Il a parlé.
Il a formulé des mots de vie et de mort, de sang et d'amour, de braise et
de glace.
Et ce qui est dit est dit ! On n’y revient plus.
Ses paroles d'oracle, il les a conçues dans sa tête, consignées sur papier,
et même écrites de sa plume !
Et eux les ignorants, eux les éternels petits, eux les moins que rien, ils
l'ont écouté, lu, analysé. Tous sacrément impressionnés par son implacable
étalage de précieuse confiture.
C'est dire combien ce qui sort de sa bouche, de sa cervelle, de sa personne
en général est importantissime...
Il a vraiment tout pour lui : la posture, les lunettes noires, l'allure
méprisante, le verbe hautain, sa photo en noir et blanc.
Quel homme !
Une vraie statue. Une légende vivante. La géniale création du moment. Le
sommet de qu'on fait de mieux en la matière. Le haut du panier des pensées rares
et chères. Le plus grand chapeau du chapiteau.
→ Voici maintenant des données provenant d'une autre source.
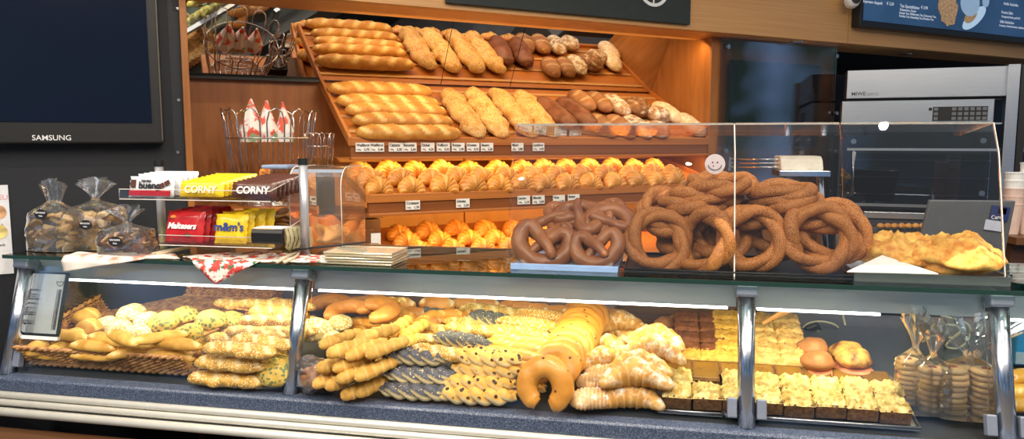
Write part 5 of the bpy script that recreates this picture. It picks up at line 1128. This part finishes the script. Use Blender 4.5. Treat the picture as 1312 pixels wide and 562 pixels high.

Cet aigle de marbre est à lui seul l'incarnation de la sphère culturelle,
intellectuelle et littéraire la plus sérieuse au monde. Jamais cet oiseau
d'envergure n'oserait rire ni de ses ailes si aigües ni de son zèle à voler le
plus loin possible du sol de ceux qui y sont toujours aussi lourdement posés.
Tourner lui-même en dérision la fière montgolfière qu'il est devenu après
tant d'efforts ? Vous n'y songez pas ! Quel blasphème !
Quand on se sait à ce point magnifique, on se respecte !
Lui, il est fait pour le tragique, l'austère, le profond, le solennel, le
ténébreux...
Toutes ces choses tellement plus crédibles, plus smart, plus guindées que
la rigolade ! D'ailleurs il lui arrive d'éclater de sainte colère quand il le
faut, face à ses détracteurs rieurs qui osent l'ouvrir.
La gravité lui sied à merveille dans son costume de corneille. Lui le noir corbeau, eux les pâles pigeons bien trop légers à son
goût...
Enfin, n'oublions pas que ce digne corvidé est surtout un noble rapace des
montagnes, comme nous venons de l'évoquer. Il a la griffe du glossateur maudit et
le bec érudit de l'emploi.
Avec son inégalable et indéniable bagage baragouinant de docte baudruche,
il fait quand même le poids devant ses contemporains.
Cette énormité se nomme Juan Asensio.